**Brief:** Output only the count of lines that contain "picture".

**Data to use:**
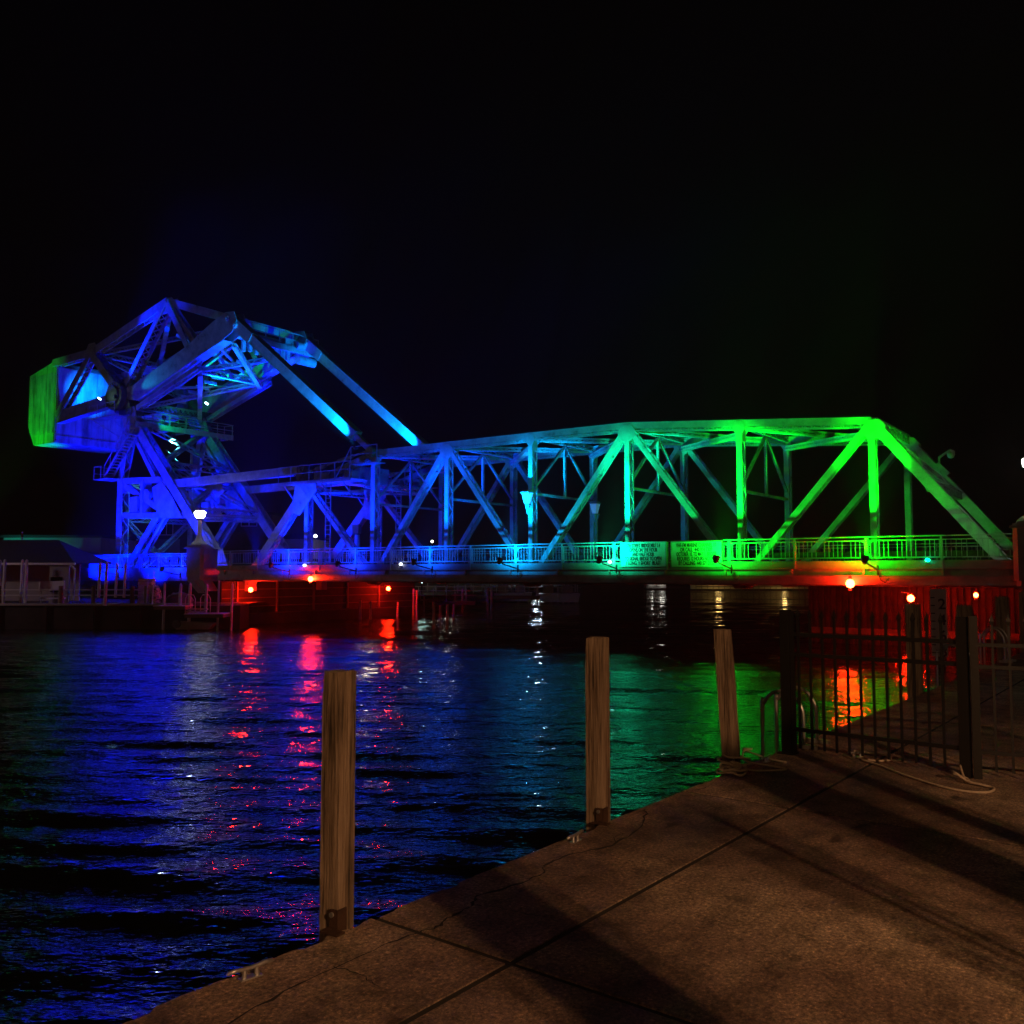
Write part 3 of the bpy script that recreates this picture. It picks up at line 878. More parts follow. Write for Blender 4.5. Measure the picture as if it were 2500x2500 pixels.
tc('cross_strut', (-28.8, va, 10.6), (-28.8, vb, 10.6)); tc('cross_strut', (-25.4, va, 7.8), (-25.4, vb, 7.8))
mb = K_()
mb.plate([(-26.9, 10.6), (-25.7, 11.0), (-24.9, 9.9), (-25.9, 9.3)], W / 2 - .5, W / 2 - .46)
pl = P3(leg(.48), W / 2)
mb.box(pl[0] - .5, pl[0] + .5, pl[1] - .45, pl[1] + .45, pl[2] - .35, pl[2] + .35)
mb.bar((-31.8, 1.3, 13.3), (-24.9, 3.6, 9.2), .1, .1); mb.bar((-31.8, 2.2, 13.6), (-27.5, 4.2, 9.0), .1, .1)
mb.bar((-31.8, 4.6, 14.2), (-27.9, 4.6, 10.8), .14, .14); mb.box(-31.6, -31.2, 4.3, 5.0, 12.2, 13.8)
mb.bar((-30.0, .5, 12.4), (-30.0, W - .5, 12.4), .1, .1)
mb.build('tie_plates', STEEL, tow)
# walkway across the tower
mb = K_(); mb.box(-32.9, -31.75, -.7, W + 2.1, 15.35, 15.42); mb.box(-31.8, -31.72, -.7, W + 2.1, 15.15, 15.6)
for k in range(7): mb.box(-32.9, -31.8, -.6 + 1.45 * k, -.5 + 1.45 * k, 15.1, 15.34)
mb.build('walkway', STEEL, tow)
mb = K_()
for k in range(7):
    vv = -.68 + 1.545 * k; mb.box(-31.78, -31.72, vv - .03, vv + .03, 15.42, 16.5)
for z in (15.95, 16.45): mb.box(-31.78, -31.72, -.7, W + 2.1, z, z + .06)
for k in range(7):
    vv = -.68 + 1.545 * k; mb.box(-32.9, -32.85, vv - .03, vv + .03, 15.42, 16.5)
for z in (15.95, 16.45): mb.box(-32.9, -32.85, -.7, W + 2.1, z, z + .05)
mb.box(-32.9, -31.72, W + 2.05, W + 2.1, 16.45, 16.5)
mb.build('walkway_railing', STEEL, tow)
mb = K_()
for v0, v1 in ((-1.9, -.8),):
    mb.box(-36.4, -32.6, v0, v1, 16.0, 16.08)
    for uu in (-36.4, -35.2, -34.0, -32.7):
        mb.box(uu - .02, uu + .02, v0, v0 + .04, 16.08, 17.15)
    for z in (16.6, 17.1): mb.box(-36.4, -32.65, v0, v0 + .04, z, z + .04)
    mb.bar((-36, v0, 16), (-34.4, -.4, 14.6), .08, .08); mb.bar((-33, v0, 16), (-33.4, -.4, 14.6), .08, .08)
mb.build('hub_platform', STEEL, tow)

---

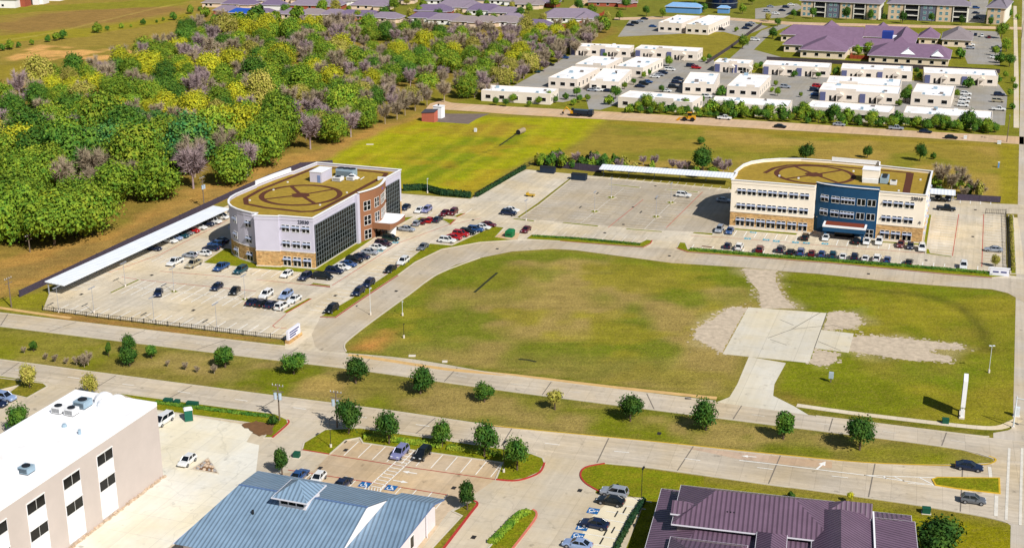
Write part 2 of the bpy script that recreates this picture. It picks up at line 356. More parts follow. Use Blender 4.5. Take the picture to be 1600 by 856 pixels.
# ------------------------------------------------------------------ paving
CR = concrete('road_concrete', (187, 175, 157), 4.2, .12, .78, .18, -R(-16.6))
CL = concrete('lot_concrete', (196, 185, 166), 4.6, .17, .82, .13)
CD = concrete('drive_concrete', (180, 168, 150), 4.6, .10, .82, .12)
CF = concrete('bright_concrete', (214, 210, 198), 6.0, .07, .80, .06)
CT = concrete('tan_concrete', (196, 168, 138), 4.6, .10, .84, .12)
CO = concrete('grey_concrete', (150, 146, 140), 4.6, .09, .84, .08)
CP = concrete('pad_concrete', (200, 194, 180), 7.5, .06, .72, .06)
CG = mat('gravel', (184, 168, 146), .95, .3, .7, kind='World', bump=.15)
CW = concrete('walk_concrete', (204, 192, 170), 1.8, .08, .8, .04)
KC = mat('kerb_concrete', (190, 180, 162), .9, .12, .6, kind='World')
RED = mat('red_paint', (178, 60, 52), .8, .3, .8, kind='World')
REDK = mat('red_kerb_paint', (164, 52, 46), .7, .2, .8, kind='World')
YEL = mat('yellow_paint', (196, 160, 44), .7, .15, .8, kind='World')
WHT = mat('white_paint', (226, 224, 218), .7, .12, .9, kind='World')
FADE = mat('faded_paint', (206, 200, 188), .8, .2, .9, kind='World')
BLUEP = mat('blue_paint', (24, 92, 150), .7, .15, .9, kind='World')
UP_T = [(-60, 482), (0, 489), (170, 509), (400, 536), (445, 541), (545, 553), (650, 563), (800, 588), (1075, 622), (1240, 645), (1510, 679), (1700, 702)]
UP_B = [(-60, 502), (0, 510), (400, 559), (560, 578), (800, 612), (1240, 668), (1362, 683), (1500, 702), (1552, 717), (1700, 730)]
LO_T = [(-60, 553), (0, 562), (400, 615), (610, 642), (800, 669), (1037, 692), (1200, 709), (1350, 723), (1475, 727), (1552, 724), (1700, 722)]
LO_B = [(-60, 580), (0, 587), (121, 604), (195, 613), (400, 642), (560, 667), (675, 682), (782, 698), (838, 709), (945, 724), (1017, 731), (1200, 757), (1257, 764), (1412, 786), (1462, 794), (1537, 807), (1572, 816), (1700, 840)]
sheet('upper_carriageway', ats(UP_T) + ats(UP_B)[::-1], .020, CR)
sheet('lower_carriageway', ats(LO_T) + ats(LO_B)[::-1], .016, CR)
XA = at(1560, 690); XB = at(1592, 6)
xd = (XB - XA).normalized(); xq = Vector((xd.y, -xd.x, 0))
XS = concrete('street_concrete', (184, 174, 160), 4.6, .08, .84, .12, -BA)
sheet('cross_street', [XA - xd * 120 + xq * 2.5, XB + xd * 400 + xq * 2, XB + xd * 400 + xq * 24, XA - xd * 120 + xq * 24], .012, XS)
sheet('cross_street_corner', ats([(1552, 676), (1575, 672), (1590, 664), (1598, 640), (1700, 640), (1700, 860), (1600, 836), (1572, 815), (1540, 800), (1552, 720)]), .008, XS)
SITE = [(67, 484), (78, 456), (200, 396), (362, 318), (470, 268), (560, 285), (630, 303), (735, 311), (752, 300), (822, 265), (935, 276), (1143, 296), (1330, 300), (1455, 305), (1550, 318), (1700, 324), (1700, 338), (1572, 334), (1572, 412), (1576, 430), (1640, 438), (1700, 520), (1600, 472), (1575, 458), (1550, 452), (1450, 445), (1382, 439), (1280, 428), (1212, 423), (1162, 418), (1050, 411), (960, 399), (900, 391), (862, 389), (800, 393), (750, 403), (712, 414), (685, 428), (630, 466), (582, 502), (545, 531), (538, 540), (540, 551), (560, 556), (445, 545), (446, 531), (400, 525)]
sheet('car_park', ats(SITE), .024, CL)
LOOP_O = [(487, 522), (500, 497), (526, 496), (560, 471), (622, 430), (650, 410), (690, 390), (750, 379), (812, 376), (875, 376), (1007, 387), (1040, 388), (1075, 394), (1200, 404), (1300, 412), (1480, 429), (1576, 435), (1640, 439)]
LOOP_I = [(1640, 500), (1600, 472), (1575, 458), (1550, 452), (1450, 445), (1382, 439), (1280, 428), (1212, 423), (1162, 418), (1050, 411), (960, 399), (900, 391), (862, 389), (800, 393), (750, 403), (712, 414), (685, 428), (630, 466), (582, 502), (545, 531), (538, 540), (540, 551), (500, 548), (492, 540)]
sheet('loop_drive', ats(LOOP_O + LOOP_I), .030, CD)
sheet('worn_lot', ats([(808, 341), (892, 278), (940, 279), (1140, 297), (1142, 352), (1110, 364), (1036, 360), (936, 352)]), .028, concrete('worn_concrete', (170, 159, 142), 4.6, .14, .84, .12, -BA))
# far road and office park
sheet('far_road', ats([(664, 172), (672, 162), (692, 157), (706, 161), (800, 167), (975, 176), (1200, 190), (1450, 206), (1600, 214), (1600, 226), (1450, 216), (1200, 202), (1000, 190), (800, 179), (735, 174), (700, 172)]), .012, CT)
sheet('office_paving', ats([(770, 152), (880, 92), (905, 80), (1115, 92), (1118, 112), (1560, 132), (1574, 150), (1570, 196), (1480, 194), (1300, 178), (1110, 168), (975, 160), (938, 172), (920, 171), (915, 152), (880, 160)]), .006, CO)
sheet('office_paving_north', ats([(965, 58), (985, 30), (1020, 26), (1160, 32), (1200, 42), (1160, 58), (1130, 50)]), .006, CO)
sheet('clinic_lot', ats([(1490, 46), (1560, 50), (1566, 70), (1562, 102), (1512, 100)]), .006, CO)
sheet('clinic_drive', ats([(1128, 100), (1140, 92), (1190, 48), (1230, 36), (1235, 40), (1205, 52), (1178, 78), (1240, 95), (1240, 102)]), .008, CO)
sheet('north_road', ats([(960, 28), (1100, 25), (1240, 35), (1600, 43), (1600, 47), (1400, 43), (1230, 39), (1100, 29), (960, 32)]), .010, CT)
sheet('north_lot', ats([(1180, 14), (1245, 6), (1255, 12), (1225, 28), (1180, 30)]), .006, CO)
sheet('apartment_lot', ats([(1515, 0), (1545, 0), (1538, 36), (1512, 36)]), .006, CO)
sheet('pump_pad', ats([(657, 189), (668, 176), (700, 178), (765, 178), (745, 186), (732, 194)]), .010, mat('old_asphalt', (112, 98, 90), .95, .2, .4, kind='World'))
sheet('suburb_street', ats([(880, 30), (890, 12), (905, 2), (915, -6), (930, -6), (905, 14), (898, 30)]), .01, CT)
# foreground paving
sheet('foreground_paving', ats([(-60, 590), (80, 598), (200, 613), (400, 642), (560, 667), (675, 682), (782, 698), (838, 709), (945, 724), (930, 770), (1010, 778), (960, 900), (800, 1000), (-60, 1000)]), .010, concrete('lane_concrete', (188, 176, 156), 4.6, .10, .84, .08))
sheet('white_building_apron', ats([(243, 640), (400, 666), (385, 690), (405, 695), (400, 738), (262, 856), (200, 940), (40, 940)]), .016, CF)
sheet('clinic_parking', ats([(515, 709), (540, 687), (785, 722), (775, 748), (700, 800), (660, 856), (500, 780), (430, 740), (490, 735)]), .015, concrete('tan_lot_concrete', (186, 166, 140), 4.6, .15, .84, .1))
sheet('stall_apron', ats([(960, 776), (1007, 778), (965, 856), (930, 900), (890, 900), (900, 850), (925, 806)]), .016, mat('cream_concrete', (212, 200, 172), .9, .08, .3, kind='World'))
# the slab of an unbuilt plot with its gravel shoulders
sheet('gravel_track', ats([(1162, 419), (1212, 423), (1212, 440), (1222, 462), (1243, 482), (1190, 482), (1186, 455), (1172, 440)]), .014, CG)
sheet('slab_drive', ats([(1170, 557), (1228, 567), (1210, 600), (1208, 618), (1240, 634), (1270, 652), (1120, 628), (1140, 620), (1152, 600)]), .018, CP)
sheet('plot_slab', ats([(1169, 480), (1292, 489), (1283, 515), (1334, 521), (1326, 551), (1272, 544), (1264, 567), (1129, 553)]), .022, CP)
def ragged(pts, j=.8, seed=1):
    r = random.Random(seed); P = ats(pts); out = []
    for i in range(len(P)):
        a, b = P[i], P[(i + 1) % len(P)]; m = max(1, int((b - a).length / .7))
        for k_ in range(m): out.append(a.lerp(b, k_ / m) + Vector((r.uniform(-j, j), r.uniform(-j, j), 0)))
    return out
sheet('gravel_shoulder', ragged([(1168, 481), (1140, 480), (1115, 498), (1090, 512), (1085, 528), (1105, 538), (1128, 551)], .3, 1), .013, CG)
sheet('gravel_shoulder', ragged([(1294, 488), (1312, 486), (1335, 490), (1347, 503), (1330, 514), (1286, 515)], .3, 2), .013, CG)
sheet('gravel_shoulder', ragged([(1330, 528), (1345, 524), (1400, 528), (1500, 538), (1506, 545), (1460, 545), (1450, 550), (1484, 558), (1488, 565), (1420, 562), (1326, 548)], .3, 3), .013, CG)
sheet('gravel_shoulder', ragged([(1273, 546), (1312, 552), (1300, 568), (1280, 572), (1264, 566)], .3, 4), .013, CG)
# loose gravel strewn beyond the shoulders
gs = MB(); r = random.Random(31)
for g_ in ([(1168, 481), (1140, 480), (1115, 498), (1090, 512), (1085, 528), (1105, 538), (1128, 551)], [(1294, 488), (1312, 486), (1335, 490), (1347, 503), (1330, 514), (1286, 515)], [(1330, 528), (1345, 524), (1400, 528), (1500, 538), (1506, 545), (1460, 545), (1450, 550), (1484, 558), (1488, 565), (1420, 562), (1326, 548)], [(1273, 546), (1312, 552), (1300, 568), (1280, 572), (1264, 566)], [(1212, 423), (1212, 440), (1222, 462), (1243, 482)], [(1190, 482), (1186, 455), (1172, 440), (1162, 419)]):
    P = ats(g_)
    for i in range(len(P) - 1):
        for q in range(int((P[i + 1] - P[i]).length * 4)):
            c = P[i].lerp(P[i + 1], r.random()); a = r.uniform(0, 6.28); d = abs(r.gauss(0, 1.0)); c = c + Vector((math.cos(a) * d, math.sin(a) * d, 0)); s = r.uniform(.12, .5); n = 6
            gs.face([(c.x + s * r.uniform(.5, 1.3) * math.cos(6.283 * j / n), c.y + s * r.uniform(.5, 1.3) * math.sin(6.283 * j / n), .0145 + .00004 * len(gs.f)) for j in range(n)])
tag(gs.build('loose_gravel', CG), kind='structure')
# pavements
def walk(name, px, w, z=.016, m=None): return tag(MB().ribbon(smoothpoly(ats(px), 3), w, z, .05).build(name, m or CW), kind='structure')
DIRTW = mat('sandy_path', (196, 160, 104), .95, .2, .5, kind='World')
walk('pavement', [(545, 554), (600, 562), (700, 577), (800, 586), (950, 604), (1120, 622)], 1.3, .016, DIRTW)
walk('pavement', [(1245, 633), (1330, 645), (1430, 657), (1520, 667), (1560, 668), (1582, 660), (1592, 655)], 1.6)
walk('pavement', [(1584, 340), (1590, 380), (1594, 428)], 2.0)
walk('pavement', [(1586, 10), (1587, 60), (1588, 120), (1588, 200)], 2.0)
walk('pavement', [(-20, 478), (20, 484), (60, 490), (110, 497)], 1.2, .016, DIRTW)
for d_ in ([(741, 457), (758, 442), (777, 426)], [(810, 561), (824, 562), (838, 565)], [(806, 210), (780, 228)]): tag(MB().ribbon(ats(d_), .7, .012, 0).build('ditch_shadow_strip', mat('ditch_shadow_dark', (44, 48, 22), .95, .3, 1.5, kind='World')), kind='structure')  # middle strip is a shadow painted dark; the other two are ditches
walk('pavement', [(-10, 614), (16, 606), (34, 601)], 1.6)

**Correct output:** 2